DATA EXTRACT:
....................

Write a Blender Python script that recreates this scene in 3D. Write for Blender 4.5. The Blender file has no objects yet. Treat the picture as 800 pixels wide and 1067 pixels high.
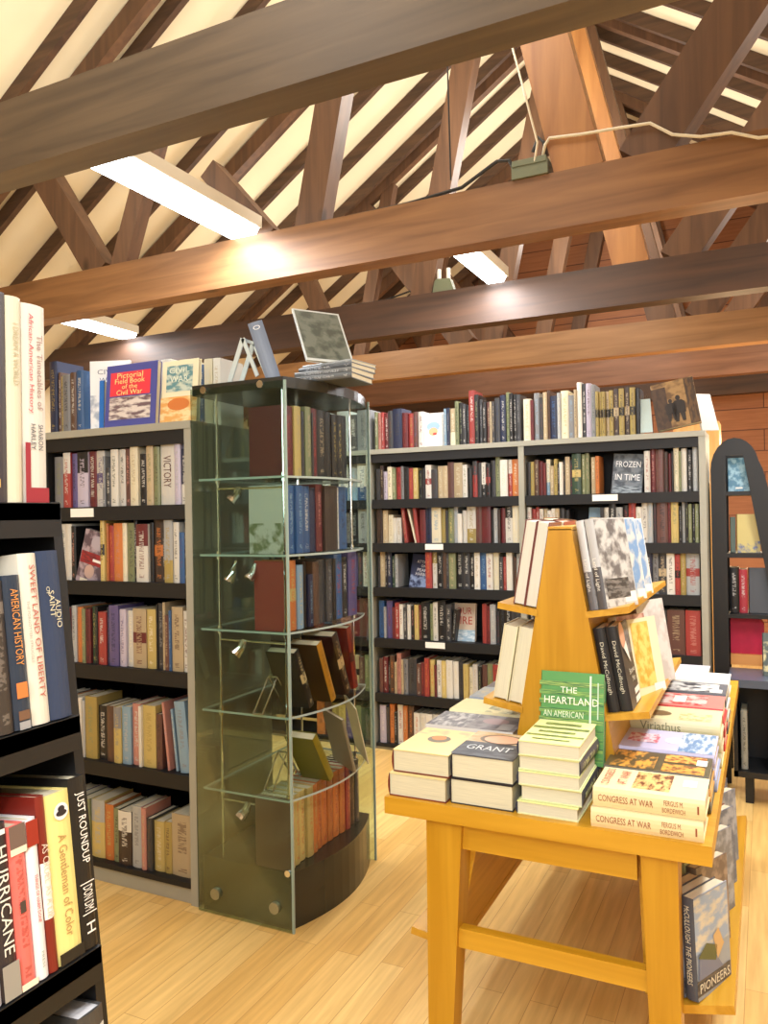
import bpy, math, random
from mathutils import Vector, Matrix
random.seed(7)
COL = bpy.context.scene.collection
PI = math.pi

# ------------------------------------------------------------------ helpers
def lin(c):
    return tuple((v/12.92 if v <= .04045 else ((v+.055)/1.055)**2.4) for v in c)
def rgb(r, g, b): return lin((r/255, g/255, b/255))

PAL = {'K': (24,23,26), 'k': (58,58,62), 'W': (228,222,206), 'w': (214,208,196), 'C': (232,218,176), 'T': (196,168,120),
       'B': (96,60,40), 'b': (62,42,34), 'R': (186,48,42), 'r': (122,28,34), 'O': (226,112,32), 'Y': (214,182,84), 'y': (178,148,58),
       'G': (44,74,50), 'g': (128,136,84), 'N': (30,40,78), 'U': (40,92,158), 'L': (128,170,200), 'P': (92,76,140),
       'p': (214,130,112), 'S': (130,130,132), 's': (176,178,176), 'm': (110,62,52), 'l': (196,182,206)}
NAME = {'K': 'black', 'k': 'charcoal', 'W': 'white', 'w': 'off-white', 'C': 'cream', 'T': 'tan', 'B': 'brown', 'b': 'dark brown',
        'R': 'red', 'r': 'maroon', 'O': 'orange', 'Y': 'yellow', 'y': 'mustard', 'G': 'dark green', 'g': 'olive', 'N': 'navy',
        'U': 'blue', 'L': 'light blue', 'P': 'purple', 'p': 'salmon pink', 'S': 'grey', 's': 'light grey', 'm': 'reddish brown', 'l': 'lavender'}
def pal(ch):
    r, g, b = PAL[ch]; l = .3*r+.59*g+.11*b; return rgb(*[min(255, (q*.74+l*.26)*.90+4) for q in (r, g, b)])
ORD = ['first','second','third','fourth','fifth','sixth','seventh','eighth','ninth','tenth','eleventh','twelfth','thirteenth','fourteenth',
       'fifteenth','sixteenth','seventeenth','eighteenth','nineteenth','twentieth'] + ['twenty-'+s for s in
       ('first','second','third','fourth','fifth','sixth','seventh','eighth','ninth')] + ['thirtieth'] + ['thirty-'+s for s in
       ('first','second','third','fourth','fifth','sixth','seventh','eighth','ninth')] + ['fortieth', 'forty-first', 'forty-second']

def tag(o, label=None, cat=None, group=None, kind=None):
    if label: o['label'] = label
    if cat: o['category'] = cat
    if group: o['group'] = group
    if kind: o['kind'] = kind
    return o
def empty(name, loc, label, cat, group=None, kind=None):
    o = bpy.data.objects.new(name, None); COL.objects.link(o); o.location = loc; o.empty_display_size = .05
    return tag(o, label, cat, group, kind)

class MB:
    """mesh builder: faces with material slot, colours and uv"""
    def __init__(s):
        s.v = []; s.f = []; s.m = []; s.c = []; s.i = []; s.p = []; s.uv = []
    def face(s, pts, mat=0, c=(1,1,1), i=(0,0,0), p=(0,0,0,0), uv=None):
        n = len(s.v); s.v += [tuple(q) for q in pts]; s.f.append(tuple(range(n, n+len(pts)))); s.m.append(mat)
        k = len(pts); s.c += [(*c, 1)]*k; s.i += [(*i, 1)]*k; s.p += [p]*k
        s.uv += (uv if uv else [(0,0),(1,0),(1,1),(0,1)][:k] if k <= 4 else [(0,0)]*k)
    def box(s, a, b, mat=0, **k):
        x0,y0,z0 = a; x1,y1,z1 = b
        P = [(x0,y0,z0),(x1,y0,z0),(x1,y1,z0),(x0,y1,z0),(x0,y0,z1),(x1,y0,z1),(x1,y1,z1),(x0,y1,z1)]
        for q in ((0,3,2,1),(4,5,6,7),(0,1,5,4),(1,2,6,5),(2,3,7,6),(3,0,4,7)): s.face([P[j] for j in q], mat, **k)
    def hexa(s, P, mat=0, **k):
        """8 points ordered like box"""
        for q in ((0,3,2,1),(4,5,6,7),(0,1,5,4),(1,2,6,5),(2,3,7,6),(3,0,4,7)): s.face([P[j] for j in q], mat, **k)
    def prism(s, poly, z0, z1, mat=0, side=None, axis='z', **k):
        """poly counter-clockwise seen from +axis; axis z: (x,y); axis y: (x,z) extruded along y"""
        if axis == 'z': f = lambda p, h: (p[0], p[1], h)
        elif axis == 'y': f = lambda p, h: (p[0], h, p[1])
        else: f = lambda p, h: (h, p[0], p[1])
        fl = (axis == 'y')
        top = [f(p, z1) for p in poly]; bot = [f(p, z0) for p in poly]
        s.face(top[::-1] if fl else top, mat, **k); s.face(bot if fl else bot[::-1], mat, **k)
        n = len(poly)
        for j in range(n):
            q = [bot[j], bot[(j+1)%n], top[(j+1)%n], top[j]]
            s.face(q[::-1] if fl else q, mat if side is None else side, **k)
    def bar(s, a, b, w, d, ref=(0,1,0), mat=0, **k):
        """box beam from a to b; w across, d along ref"""
        a = Vector(a); b = Vector(b); t = (b-a).normalized(); r = Vector(ref)
        r = (r - t*r.dot(t)).normalized(); u = t.cross(r)
        P = []
        for base in (a, b):
            for su, sr in ((-1,-1),(1,-1),(1,1),(-1,1)): P.append(base + u*su*w/2 + r*sr*d/2)
        s.hexa([P[0],P[1],P[2],P[3],P[4],P[5],P[6],P[7]], mat, **k)
    def tube(s, pts, r, n=8, mat=0, cap=True, **k):
        pts = [Vector(p) for p in pts]; rings = []
        up = Vector((0,0,1))
        for j, p in enumerate(pts):
            t = (pts[min(j+1, len(pts)-1)] - pts[max(j-1, 0)]).normalized()
            a = up if abs(t.dot(up)) < .95 else Vector((1,0,0))
            e1 = t.cross(a).normalized(); e2 = t.cross(e1)
            rr = r[j] if isinstance(r, (list, tuple)) else r
            rings.append([p + (e1*math.cos(q*2*PI/n) + e2*math.sin(q*2*PI/n))*rr for q in range(n)])
        for j in range(len(rings)-1):
            for q in range(n):
                s.face([rings[j][q], rings[j+1][q], rings[j+1][(q+1)%n], rings[j][(q+1)%n]], mat, **k)
        if cap: s.face(rings[0], mat, **k); s.face(rings[-1][::-1], mat, **k)
    def build(s, name, mats, parent=None, loc=None, matrix=None, smooth=False, merge=True):
        me = bpy.data.meshes.new(name)
        if merge and not s.has_col():
            key = {}; nv = []; idx = []
            for v in s.v:
                q = (round(v[0],5), round(v[1],5), round(v[2],5))
                if q not in key: key[q] = len(nv); nv.append(q)
                idx.append(key[q])
            fs = []; keep = []
            for fi, f in enumerate(s.f):
                g = []
                for j in f:
                    if not g or idx[j] != g[-1]: g.append(idx[j])
                if len(g) > 1 and g[0] == g[-1]: g.pop()
                if len(set(g)) == len(g) and len(g) > 2: fs.append(g); keep.append(fi)
            me.from_pydata(nv, [], fs); me.update()
            for pl, fi in zip(me.polygons, keep): pl.material_index = s.m[fi]; pl.use_smooth = smooth
        else:
            me.from_pydata(s.v, [], s.f); me.update()
            for pl, m in zip(me.polygons, s.m): pl.material_index = m; pl.use_smooth = smooth
            for nm, dat in (('Col', s.c), ('Ink', s.i), ('Par', s.p)):
                at = me.attributes.new(nm, 'FLOAT_COLOR', 'CORNER')
                at.data.foreach_set('color', [x for c in dat for x in c])
            uv = me.uv_layers.new(name='UVMap'); uv.data.foreach_set('uv', [x for c in s.uv for x in c])
        for m in (mats if isinstance(mats, (list, tuple)) else [mats]): me.materials.append(m)
        o = bpy.data.objects.new(name, me); COL.objects.link(o)
        if parent: o.parent = parent
        if loc is not None: o.location = loc
        if matrix is not None: o.matrix_world = matrix
        return o
    def has_col(s): return any(p[3] > 0 for p in s.p[::4]) or any(c[:3] != (1,1,1) for c in s.c[::4])
    def add(s, o, M=None):
        n = len(s.v); s.v += [tuple(M @ Vector(v)) if M else v for v in o.v]
        s.f += [tuple(j+n for j in f) for f in o.f]; s.m += o.m; s.c += o.c; s.i += o.i; s.p += o.p; s.uv += o.uv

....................

AIM: Each line that holds the word "scene" is to be copied.

ANSWER TO THIS PROBLEM:
Write a Blender Python script that recreates this scene in 3D. Write for Blender 4.5. The Blender file has no objects yet. Treat the picture as 800 pixels wide and 1067 pixels high.
COL = bpy.context.scene.collection